=== Provided material ===

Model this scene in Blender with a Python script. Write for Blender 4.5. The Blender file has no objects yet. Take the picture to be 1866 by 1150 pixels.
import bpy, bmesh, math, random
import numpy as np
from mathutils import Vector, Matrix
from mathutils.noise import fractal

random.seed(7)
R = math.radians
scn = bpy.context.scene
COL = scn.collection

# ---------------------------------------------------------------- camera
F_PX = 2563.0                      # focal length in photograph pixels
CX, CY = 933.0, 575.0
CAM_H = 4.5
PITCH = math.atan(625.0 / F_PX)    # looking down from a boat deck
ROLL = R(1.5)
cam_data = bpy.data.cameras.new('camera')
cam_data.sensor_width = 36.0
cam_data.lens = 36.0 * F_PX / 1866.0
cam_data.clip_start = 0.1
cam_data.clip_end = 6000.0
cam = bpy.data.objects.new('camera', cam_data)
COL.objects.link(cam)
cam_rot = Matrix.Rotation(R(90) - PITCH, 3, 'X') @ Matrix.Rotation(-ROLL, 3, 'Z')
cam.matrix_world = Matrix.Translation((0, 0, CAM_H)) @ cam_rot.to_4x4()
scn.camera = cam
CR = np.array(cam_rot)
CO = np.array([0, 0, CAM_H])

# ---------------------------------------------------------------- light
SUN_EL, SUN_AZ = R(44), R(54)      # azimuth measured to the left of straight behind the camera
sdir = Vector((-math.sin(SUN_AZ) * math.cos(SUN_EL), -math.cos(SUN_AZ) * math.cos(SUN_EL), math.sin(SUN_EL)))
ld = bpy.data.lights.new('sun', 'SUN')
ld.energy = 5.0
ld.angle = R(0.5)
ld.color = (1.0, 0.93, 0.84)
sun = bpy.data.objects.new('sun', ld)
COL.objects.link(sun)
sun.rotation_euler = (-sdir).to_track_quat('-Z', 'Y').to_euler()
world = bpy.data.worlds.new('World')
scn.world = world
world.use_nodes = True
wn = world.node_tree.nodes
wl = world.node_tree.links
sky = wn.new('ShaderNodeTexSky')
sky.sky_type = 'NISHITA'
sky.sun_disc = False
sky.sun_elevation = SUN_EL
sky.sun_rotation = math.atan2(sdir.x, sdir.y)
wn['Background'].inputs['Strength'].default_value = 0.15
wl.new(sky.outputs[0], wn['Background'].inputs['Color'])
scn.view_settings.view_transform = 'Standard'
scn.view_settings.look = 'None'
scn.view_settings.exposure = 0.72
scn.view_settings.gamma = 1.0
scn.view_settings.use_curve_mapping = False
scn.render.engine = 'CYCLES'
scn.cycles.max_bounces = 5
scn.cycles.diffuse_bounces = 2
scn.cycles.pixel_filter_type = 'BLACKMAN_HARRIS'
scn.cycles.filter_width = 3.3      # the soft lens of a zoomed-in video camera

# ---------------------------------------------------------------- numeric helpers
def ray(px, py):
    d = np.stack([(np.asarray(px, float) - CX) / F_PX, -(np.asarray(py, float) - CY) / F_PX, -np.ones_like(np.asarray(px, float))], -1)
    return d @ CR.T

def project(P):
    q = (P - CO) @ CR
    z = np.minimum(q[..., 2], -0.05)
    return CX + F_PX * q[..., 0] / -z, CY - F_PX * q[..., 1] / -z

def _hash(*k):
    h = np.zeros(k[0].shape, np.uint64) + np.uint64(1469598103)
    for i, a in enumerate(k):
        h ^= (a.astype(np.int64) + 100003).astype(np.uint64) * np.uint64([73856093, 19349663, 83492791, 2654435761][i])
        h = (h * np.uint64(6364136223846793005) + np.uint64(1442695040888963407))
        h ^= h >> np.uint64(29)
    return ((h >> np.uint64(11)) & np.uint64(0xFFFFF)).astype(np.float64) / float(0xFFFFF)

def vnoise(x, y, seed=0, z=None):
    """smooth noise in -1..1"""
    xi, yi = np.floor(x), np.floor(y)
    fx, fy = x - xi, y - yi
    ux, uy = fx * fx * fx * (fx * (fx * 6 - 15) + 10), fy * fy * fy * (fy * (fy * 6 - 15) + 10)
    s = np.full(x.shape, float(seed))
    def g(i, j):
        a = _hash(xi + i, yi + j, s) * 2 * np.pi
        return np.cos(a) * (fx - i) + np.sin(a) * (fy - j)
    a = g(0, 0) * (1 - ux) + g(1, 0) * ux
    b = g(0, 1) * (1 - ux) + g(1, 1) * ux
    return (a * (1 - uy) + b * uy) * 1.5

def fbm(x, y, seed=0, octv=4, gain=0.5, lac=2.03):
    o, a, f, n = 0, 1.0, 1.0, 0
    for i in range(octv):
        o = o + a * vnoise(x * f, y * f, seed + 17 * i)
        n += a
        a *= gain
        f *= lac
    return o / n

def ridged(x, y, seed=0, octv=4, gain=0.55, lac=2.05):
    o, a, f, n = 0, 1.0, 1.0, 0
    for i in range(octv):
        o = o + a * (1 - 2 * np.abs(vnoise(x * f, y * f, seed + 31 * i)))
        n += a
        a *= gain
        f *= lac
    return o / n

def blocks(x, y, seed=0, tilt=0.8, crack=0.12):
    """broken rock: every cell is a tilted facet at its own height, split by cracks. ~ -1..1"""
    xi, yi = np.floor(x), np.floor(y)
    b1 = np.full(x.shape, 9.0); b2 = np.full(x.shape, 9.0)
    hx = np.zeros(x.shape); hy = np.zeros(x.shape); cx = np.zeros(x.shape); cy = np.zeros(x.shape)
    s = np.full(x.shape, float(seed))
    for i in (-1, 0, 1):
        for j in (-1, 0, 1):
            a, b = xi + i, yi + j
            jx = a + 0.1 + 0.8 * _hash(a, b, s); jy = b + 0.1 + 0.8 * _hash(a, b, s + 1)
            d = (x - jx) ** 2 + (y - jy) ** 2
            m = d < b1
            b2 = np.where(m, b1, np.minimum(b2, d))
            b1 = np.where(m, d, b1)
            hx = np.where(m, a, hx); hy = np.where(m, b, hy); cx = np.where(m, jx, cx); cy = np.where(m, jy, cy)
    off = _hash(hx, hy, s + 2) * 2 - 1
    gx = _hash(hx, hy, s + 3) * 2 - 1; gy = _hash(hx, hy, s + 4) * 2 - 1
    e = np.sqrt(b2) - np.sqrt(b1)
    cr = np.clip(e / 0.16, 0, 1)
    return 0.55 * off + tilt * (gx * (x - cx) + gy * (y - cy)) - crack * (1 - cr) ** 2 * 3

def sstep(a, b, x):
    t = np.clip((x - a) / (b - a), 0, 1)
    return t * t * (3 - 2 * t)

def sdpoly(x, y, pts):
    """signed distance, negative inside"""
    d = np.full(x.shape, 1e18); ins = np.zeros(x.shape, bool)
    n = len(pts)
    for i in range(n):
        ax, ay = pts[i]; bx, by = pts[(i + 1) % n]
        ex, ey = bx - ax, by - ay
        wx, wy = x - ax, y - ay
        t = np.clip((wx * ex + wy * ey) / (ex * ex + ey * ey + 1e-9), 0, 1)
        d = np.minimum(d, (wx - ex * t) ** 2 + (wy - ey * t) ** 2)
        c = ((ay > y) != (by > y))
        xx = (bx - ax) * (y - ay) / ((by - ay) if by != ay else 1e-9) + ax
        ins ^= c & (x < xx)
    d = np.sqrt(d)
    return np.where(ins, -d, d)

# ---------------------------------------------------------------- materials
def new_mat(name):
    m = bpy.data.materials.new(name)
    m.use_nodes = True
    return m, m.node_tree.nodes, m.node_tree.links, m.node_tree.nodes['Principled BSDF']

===

■ Set exercise:
All of the lines above need to be given again exactly.

■ Task output:
Model this scene in Blender with a Python script. Write for Blender 4.5. The Blender file has no objects yet. Take the picture to be 1866 by 1150 pixels.
import bpy, bmesh, math, random
import numpy as np
from mathutils import Vector, Matrix
from mathutils.noise import fractal

random.seed(7)
R = math.radians
scn = bpy.context.scene
COL = scn.collection

# ---------------------------------------------------------------- camera
F_PX = 2563.0                      # focal length in photograph pixels
CX, CY = 933.0, 575.0
CAM_H = 4.5
PITCH = math.atan(625.0 / F_PX)    # looking down from a boat deck
ROLL = R(1.5)
cam_data = bpy.data.cameras.new('camera')
cam_data.sensor_width = 36.0
cam_data.lens = 36.0 * F_PX / 1866.0
cam_data.clip_start = 0.1
cam_data.clip_end = 6000.0
cam = bpy.data.objects.new('camera', cam_data)
COL.objects.link(cam)
cam_rot = Matrix.Rotation(R(90) - PITCH, 3, 'X') @ Matrix.Rotation(-ROLL, 3, 'Z')
cam.matrix_world = Matrix.Translation((0, 0, CAM_H)) @ cam_rot.to_4x4()
scn.camera = cam
CR = np.array(cam_rot)
CO = np.array([0, 0, CAM_H])

# ---------------------------------------------------------------- light
SUN_EL, SUN_AZ = R(44), R(54)      # azimuth measured to the left of straight behind the camera
sdir = Vector((-math.sin(SUN_AZ) * math.cos(SUN_EL), -math.cos(SUN_AZ) * math.cos(SUN_EL), math.sin(SUN_EL)))
ld = bpy.data.lights.new('sun', 'SUN')
ld.energy = 5.0
ld.angle = R(0.5)
ld.color = (1.0, 0.93, 0.84)
sun = bpy.data.objects.new('sun', ld)
COL.objects.link(sun)
sun.rotation_euler = (-sdir).to_track_quat('-Z', 'Y').to_euler()
world = bpy.data.worlds.new('World')
scn.world = world
world.use_nodes = True
wn = world.node_tree.nodes
wl = world.node_tree.links
sky = wn.new('ShaderNodeTexSky')
sky.sky_type = 'NISHITA'
sky.sun_disc = False
sky.sun_elevation = SUN_EL
sky.sun_rotation = math.atan2(sdir.x, sdir.y)
wn['Background'].inputs['Strength'].default_value = 0.15
wl.new(sky.outputs[0], wn['Background'].inputs['Color'])
scn.view_settings.view_transform = 'Standard'
scn.view_settings.look = 'None'
scn.view_settings.exposure = 0.72
scn.view_settings.gamma = 1.0
scn.view_settings.use_curve_mapping = False
scn.render.engine = 'CYCLES'
scn.cycles.max_bounces = 5
scn.cycles.diffuse_bounces = 2
scn.cycles.pixel_filter_type = 'BLACKMAN_HARRIS'
scn.cycles.filter_width = 3.3      # the soft lens of a zoomed-in video camera

# ---------------------------------------------------------------- numeric helpers
def ray(px, py):
    d = np.stack([(np.asarray(px, float) - CX) / F_PX, -(np.asarray(py, float) - CY) / F_PX, -np.ones_like(np.asarray(px, float))], -1)
    return d @ CR.T

def project(P):
    q = (P - CO) @ CR
    z = np.minimum(q[..., 2], -0.05)
    return CX + F_PX * q[..., 0] / -z, CY - F_PX * q[..., 1] / -z

def _hash(*k):
    h = np.zeros(k[0].shape, np.uint64) + np.uint64(1469598103)
    for i, a in enumerate(k):
        h ^= (a.astype(np.int64) + 100003).astype(np.uint64) * np.uint64([73856093, 19349663, 83492791, 2654435761][i])
        h = (h * np.uint64(6364136223846793005) + np.uint64(1442695040888963407))
        h ^= h >> np.uint64(29)
    return ((h >> np.uint64(11)) & np.uint64(0xFFFFF)).astype(np.float64) / float(0xFFFFF)

def vnoise(x, y, seed=0, z=None):
    """smooth noise in -1..1"""
    xi, yi = np.floor(x), np.floor(y)
    fx, fy = x - xi, y - yi
    ux, uy = fx * fx * fx * (fx * (fx * 6 - 15) + 10), fy * fy * fy * (fy * (fy * 6 - 15) + 10)
    s = np.full(x.shape, float(seed))
    def g(i, j):
        a = _hash(xi + i, yi + j, s) * 2 * np.pi
        return np.cos(a) * (fx - i) + np.sin(a) * (fy - j)
    a = g(0, 0) * (1 - ux) + g(1, 0) * ux
    b = g(0, 1) * (1 - ux) + g(1, 1) * ux
    return (a * (1 - uy) + b * uy) * 1.5

def fbm(x, y, seed=0, octv=4, gain=0.5, lac=2.03):
    o, a, f, n = 0, 1.0, 1.0, 0
    for i in range(octv):
        o = o + a * vnoise(x * f, y * f, seed + 17 * i)
        n += a
        a *= gain
        f *= lac
    return o / n

def ridged(x, y, seed=0, octv=4, gain=0.55, lac=2.05):
    o, a, f, n = 0, 1.0, 1.0, 0
    for i in range(octv):
        o = o + a * (1 - 2 * np.abs(vnoise(x * f, y * f, seed + 31 * i)))
        n += a
        a *= gain
        f *= lac
    return o / n

def blocks(x, y, seed=0, tilt=0.8, crack=0.12):
    """broken rock: every cell is a tilted facet at its own height, split by cracks. ~ -1..1"""
    xi, yi = np.floor(x), np.floor(y)
    b1 = np.full(x.shape, 9.0); b2 = np.full(x.shape, 9.0)
    hx = np.zeros(x.shape); hy = np.zeros(x.shape); cx = np.zeros(x.shape); cy = np.zeros(x.shape)
    s = np.full(x.shape, float(seed))
    for i in (-1, 0, 1):
        for j in (-1, 0, 1):
            a, b = xi + i, yi + j
            jx = a + 0.1 + 0.8 * _hash(a, b, s); jy = b + 0.1 + 0.8 * _hash(a, b, s + 1)
            d = (x - jx) ** 2 + (y - jy) ** 2
            m = d < b1
            b2 = np.where(m, b1, np.minimum(b2, d))
            b1 = np.where(m, d, b1)
            hx = np.where(m, a, hx); hy = np.where(m, b, hy); cx = np.where(m, jx, cx); cy = np.where(m, jy, cy)
    off = _hash(hx, hy, s + 2) * 2 - 1
    gx = _hash(hx, hy, s + 3) * 2 - 1; gy = _hash(hx, hy, s + 4) * 2 - 1
    e = np.sqrt(b2) - np.sqrt(b1)
    cr = np.clip(e / 0.16, 0, 1)
    return 0.55 * off + tilt * (gx * (x - cx) + gy * (y - cy)) - crack * (1 - cr) ** 2 * 3

def sstep(a, b, x):
    t = np.clip((x - a) / (b - a), 0, 1)
    return t * t * (3 - 2 * t)

def sdpoly(x, y, pts):
    """signed distance, negative inside"""
    d = np.full(x.shape, 1e18); ins = np.zeros(x.shape, bool)
    n = len(pts)
    for i in range(n):
        ax, ay = pts[i]; bx, by = pts[(i + 1) % n]
        ex, ey = bx - ax, by - ay
        wx, wy = x - ax, y - ay
        t = np.clip((wx * ex + wy * ey) / (ex * ex + ey * ey + 1e-9), 0, 1)
        d = np.minimum(d, (wx - ex * t) ** 2 + (wy - ey * t) ** 2)
        c = ((ay > y) != (by > y))
        xx = (bx - ax) * (y - ay) / ((by - ay) if by != ay else 1e-9) + ax
        ins ^= c & (x < xx)
    d = np.sqrt(d)
    return np.where(ins, -d, d)

# ---------------------------------------------------------------- materials
def new_mat(name):
    m = bpy.data.materials.new(name)
    m.use_nodes = True
    return m, m.node_tree.nodes, m.node_tree.links, m.node_tree.nodes['Principled BSDF']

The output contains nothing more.